2 市長は、支援計画を変更したときは、支援対象者に対し、変更の内容及び理由を説明し、その同意を得るとともに、速やかに委託事業者に連絡する。
(派遣の中止又は終了)
第19条 市長は、訪問支援員の派遣を中止又は終了するときは、訪問支援員派遣中止(終了)通知書(別記様式第8号)により支援対象者に通知するとともに、速やかに委託事業者に連絡する。
(負担金等)
第20条 支援対象者は、支援に係る負担金として、派遣1回につき300円を委託事業者に支払うものとする。
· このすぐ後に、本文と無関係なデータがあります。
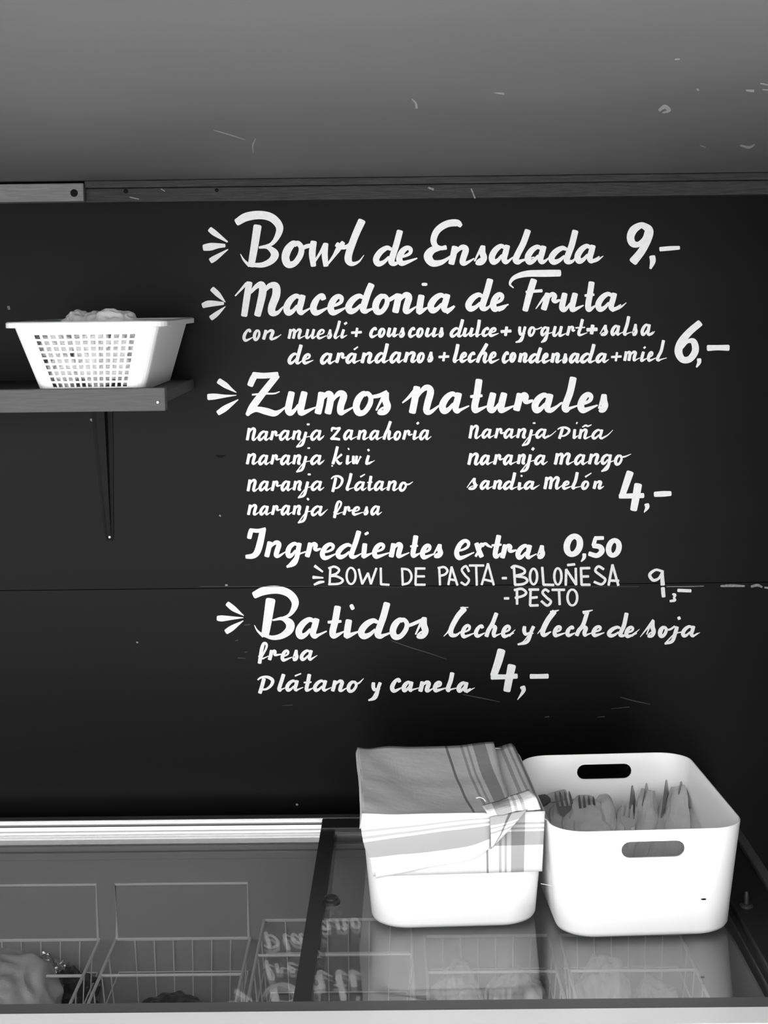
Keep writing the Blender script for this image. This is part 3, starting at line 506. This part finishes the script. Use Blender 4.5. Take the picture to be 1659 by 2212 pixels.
# vertical leg: a tapering pressed plate with a raised middle rib
def leg(pts):      # rows of (z, x centre, half width, rib half width, rib depth)
    g = G(); lo = []
    for z, xc, hw, rw, d in pts:
        lo.append([(xc-hw, -.0003, z), (xc-hw, -.003, z), (xc-rw*1.35, -.004, z), (xc-rw, -d, z), (xc+rw, -d, z), (xc+rw*1.35, -.004, z), (xc+hw, -.003, z), (xc+hw, -.0003, z)])
    return g.loft(lo, True, True, True)
mk('wall_leg', leg([(1.5285, -.450, .0175, .007, .020), (1.46, -.4485, .0150, .006, .016), (1.36, -.446, .0095, .004, .010), (1.302, -.4445, .0065, .0028, .005), (1.294, -.444, .004, .001, .004)]), 'iron', br)
g = G(); lo = []
for y, hw, rw, d in ((-.004, .0175, .007, .020), (-.10, .015, .006, .016), (-.20, .010, .004, .010), (-.29, .0065, .0028, .005)):
    z = 1.5288; lo.append([(-.45-hw, y, z), (-.45-hw, y, z-.003), (-.45-rw*1.35, y, z-.004), (-.45-rw, y, z-d), (-.45+rw, y, z-d), (-.45+rw*1.35, y, z-.004), (-.45+hw, y, z-.003), (-.45+hw, y, z)])
mk('shelf_leg', g.loft(lo, True, True, True), 'iron', br)
for px, py, r in ((229, 908, .002), (237, 1160, .0022)):
    p = at(px, py, y=-.005); mk('screw', disc(G(), (p.x, -.0035, p.z), r, h=.003), 'steel', br)
# perforated basket
def rr(x0, x1, y0, y1, r, z, n=6, front=()):
    """rounded rectangle, counter-clockwise from the front-left corner's end; extra x stops on front and back"""
    P = []
    for cx, cy, a0 in ((x1-r, y0+r, -90), (x1-r, y1-r, 0), (x0+r, y1-r, 90), (x0+r, y0+r, 180)):
        P += [(cx+r*math.cos(math.radians(a0+90*i/n)), cy+r*math.sin(math.radians(a0+90*i/n)), z) for i in range(n+1)]
    return P
BZ0, BZ1 = 1.5462, 1.6370
def bask(t):      # outline at height fraction t
    return (-.4735+(-.5040+.4735)*t, -.3325+(-.3075+.3325)*t, -.331+(-.3455+.331)*t, -.060+(-.030+.060)*t)
def basket_loop(t, inset=0):
    x0, x1, y0, y1 = bask(t); x0 += inset; x1 -= inset; y0 += inset; y1 -= inset; z = BZ0+(BZ1-BZ0)*t; r = .015; n = 5; P = []
    fx = [x0+r+(x1-x0-2*r)*q for q in FX]
    P += [(x, y0, z) for x in fx]
    P += [(x1-r+r*math.sin(math.radians(90*i/n)), y0+r-r*math.cos(math.radians(90*i/n)), z) for i in range(n+1)]
    P += [(x1-r+r*math.cos(math.radians(90*i/n)), y1-r+r*math.sin(math.radians(90*i/n)), z) for i in range(n+1)]
    P += [(x, y1, z) for x in reversed(fx)]
    P += [(x0+r-r*math.sin(math.radians(90*i/n)), y1-r+r*math.cos(math.radians(90*i/n)), z) for i in range(n+1)]
    P += [(x0+r-r*math.cos(math.radians(90*i/n)), y0+r-r*math.sin(math.radians(90*i/n)), z) for i in range(n+1)]
    return P
NC, NR = 13, 9
FX = []
for c in range(NC):
    a = .06+.88*c/NC; FX += [a, a+.88/NC*.66]
FX = [.0]+FX+[1.0]
TZ = [0, .03]
for r_ in range(NR): a = .06+.80*r_/NR; TZ += [a, a+.80/NR*.66]
TZ += [.90, 1.0]
bk = thing('plastic_basket', 'white perforated plastic basket filled with white tissues, on the wall shelf', 'basket', (-.405, -.19, BZ0))
loops = [basket_loop(t) for t in TZ]; n = len(loops[0]); g = G(); g.v = [p for l in loops for p in l]; nf = len(FX)
bstart = nf+12
for i in range(len(TZ)-1):
    rowhole = i >= 2 and (i-2) % 2 == 0 and i < 2+2*NR
    for j in range(n):
        hole = False
        if rowhole and j < nf-1 and j % 2 == 1: hole = True
        if rowhole and bstart <= j < bstart+nf-1 and (j-bstart) % 2 == 1: hole = True
        if not hole: g.f.append((i*n+j, i*n+(j+1) % n, (i+1)*n+(j+1) % n, (i+1)*n+j))
g.f.append(tuple(reversed(range(n))))
wall = mk('basket_wall', g, 'basket', bk, smooth=True)
sm = wall.modifiers.new('thickness', 'SOLIDIFY'); sm.thickness = .0018; sm.offset = -1
x0, x1, y0, y1 = bask(1); g = G(); lo = []
for ins, z in ((0.0, BZ1-.001), (-.0075, BZ1-.0015), (-.0085, BZ1-.006), (-.0098, BZ1-.0055), (-.0098, BZ1+.0005), (-.008, BZ1+.002), (.001, BZ1+.002), (.002, BZ1), (0.0, BZ1-.001)):
    lo.append(rr(x0+ins, x1-ins, y0+ins, y1-ins, max(.004, .016-ins), z, 6))
mk('rim', g.loft(lo), 'basket', bk, smooth=True)
def lump(c, r, seed, sq=(1, 1, 1), amp=.35, f=1.6, sub=5):
    bm = bmesh.new(); bmesh.ops.create_icosphere(bm, subdivisions=sub, radius=1); sv = Vector((seed*3.1, seed*1.7, seed*.9))
    for v in bm.verts:
        d = v.co.normalized(); k = 1+amp*noise.noise(d*f+sv)+amp*.45*noise.noise(d*f*2.7+sv)-amp*.35*abs(noise.noise(d*f*1.9-sv))
        v.co = Vector(c)+Vector((d.x*sq[0], d.y*sq[1], d.z*sq[2]))*r*k
    bm.verts.index_update(); g = G().add([v.co for v in bm.verts], [[v.index for v in f_.verts] for f_ in bm.faces]); bm.free(); return g
TL = [(172, 686, 'low rounded white tissue at the left of the heap in the basket'), (215, 684, 'middle one of the white tissues showing above the basket rim'), (250, 680, 'tallest, pointed white tissue at the right of the heap in the basket')]
for i, (px, py, lb) in enumerate(TL):
    p = at(px, py, y=-.22-.02*i)
    tag(mk('crumpled_tissue', lump((p.x, p.y, p.z-.010-.004*i), .0185 if i < 2 else .023, i+1, (1.35, 1.1, 1.15), .25, 1.3), 'tissue', loc=p, smooth=True, crease=75), lb, 'tissue', 'crumpled tissues heaped above the basket rim')
for i, (x, y, z, r) in enumerate(((-.445, -.297, 1.574, .024), (-.402, -.299, 1.580, .027), (-.362, -.297, 1.574, .024), (-.455, -.300, 1.611, .024), (-.405, -.302, 1.612, .024), (-.358, -.300, 1.608, .022), (-.372, -.240, 1.588, .027), (-.44, -.22, 1.585, .027), (-.40, -.15, 1.58, .03))):
    tag(mk('crumpled_tissue', lump((x, y-.005, z), r*1.04, i+9, (1.0, .85, .9)), 'tissue', loc=(x, y, z), smooth=True, crease=75), 'white tissue packed low in the basket, glimpsed only through its holes', 'tissue', 'tissues inside the basket')
# ================================================================ chest freezer
XL, XR = -1.05, .437
fz = thing('chest_freezer', 'long white chest freezer with sliding glass lids and aluminium rails against the black wall', 'freezer', (-.28, -.43, 0))
def frame_box(g, x0, x1, y0, y1, X0, X1, Y0, Y1, z0, z1):     # hollow tub wall between an inner and an outer rectangle
    i = [(x0, y0), (x1, y0), (x1, y1), (x0, y1)]; o = [(X0, Y0), (X1, Y0), (X1, Y1), (X0, Y1)]
    return g.loft([[(x, y, z0) for x, y in o], [(x, y, z1) for x, y in o], [(x, y, z1) for x, y in i], [(x, y, z0) for x, y in i]], True)
mk('cabinet_body', frame_box(G(), XL, XR, -.732, -.134, XL-.06, XR+.055, -.80, -.05, .06, .835).box(XL-.06, XR+.055, -.80, -.05, .02, .06), 'body', fz)
g = frame_box(G(), XL+.005, XR-.005, -.727, -.139, XL+.0005, XR-.0005, -.7315, -.1345, .30, .834).box(XL, XR, -.73, -.136, .30, .31)
mk('liner', g, 'liner', fz)
bx = .026
back = [(-.052, .836), (-.052, .8560), (-.0530, .8657), (-.0545, .8662), (-.0718, .8662), (-.0722, .8656), (-.0722, .8583), (-.0750, .8582), (-.0752, .8530), (-.0943, .8529), (-.0947, .8463), (-.0949, .836)]
mk('back_rail', G().extrude(back, XL-.06, XR+.004), 'alu', fz)
mk('rail_groove_shade', G().box(XL, XR, -.0757, -.0720, .8563, .8586), 'black', fz)  # black strip added as the painted shade of the rail's groove
mk('gasket', G().box(XL, XR, -.1238, -.0951, .8400, .8440), 'black', fz)
inner = [(-.1240, .8453), (-.1240, .8374), (-.1403, .8372), (-.1404, .8365), (-.1345, .8365), (-.1239, .8453)]
mk('inner_lip', G().box(XL, XR, -.1340, -.1240, .8374, .8453, .001).box(XL, XR, -.1405, -.1240, .826, .8372, .001), 'liner', fz)
front = [(-.719, .838), (-.719, .8455), (-.7335, .8465), (-.7345, .8640), (-.7625, .8642), (-.7632, .8690), (-.7650, .8700), (-.806, .8700), (-.812, .862), (-.812, .838)]
g = G().extrude(front, XL-.06, XR+.06)
mk('front_rail', g, 'body', fz)
mk('front_gasket', G().box(XL, XR+.05, -.7615, -.7336, .8646, .8676, .0006), 'gasket', fz)
ec = mk('end_cap', G().box(XR+.004, XR+.062, -.730, -.046, .836, .866, .002).box(XR-.004, XR+.010, -.730, -.14, .838, .858, .001), 'black', fz)
mk('end_trim', G().box(XR+.062, XR+.076, -.812, -.046, .80, .872, .002), 'gasket', ec)
p = at(1612, 1955, z=.868)
g = G(); disc(g, (p.x, p.y, .866), .009, (0, 0, 1), 16, .004); disc(g, (p.x, p.y, .869), .0032, (0, 0, 1), 14, .018)
tag(mk('lock_pin', g, 'pin', ec, smooth=True), 'small grey upright pin')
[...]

ただし、市町村民税所得割課税額が77,200円未満の世帯及び初回利用日から3箇月以内の世帯は、負担金の支払いを免除する。
2 支援対象者は、前項の規定に定めるもののほか、訪問支援員が支援を行うために必要な交通費その他の実費相当額を委託事業者に支払うものとする。
(支援対象者の責務)
第21条 支援対象者は、支援事業の目的を理解し、訪問支援員の円滑な業務遂行に協力するものとする。
(身分証明書の携行及び履行確認)
第22条 訪問支援員は、支援を行う際には常に委託事業者が発行する身分証明書を携行しなければならない。
2 訪問支援員は、支援を行ったときは、その都度、支援内容確認書(別記様式第9号)により支援対象者から履行確認を受けるものとする。
(帳票の整備等)
第24条 委託事業者は、事業の適正な実施を確保するため、訪問支援員に関する記録その他必要と認める帳票等を整備し、毎年度の業務完了後5年間これを保管しておかなければならない。
2 市長は、委託事業者に対し、帳票等の提出又は派遣内容の確認等について、必要な調査を実施するものとする。
(事故発生時の対応)
第25条 委託事業者は、支援実施時に事件、事故等が発生したときは、必要な措置を講じるとともに、速やかに、事件等報告書(別記様式第12号)により市長に報告しなければならない。
2 委託事業者は、前項の事故の状況及び措置の内容を記録しなければならない。
3 委託事業者は、事故発生時の対応について、あらかじめマニュアルを作成しなければならない。
(守秘義務)
第26条 委託事業者及びその従業員は、委託事業の実施により知りえた個人情報を正当な理由なく他に漏らしてはならない。委託契約が終了した後においても、同様とする。
(その他)
第27条 この要綱に定めるもののほか、委託事業の実施について必要な事項は、市長が別に定める。
附則
この告示は、令和6年2月1日から施行する。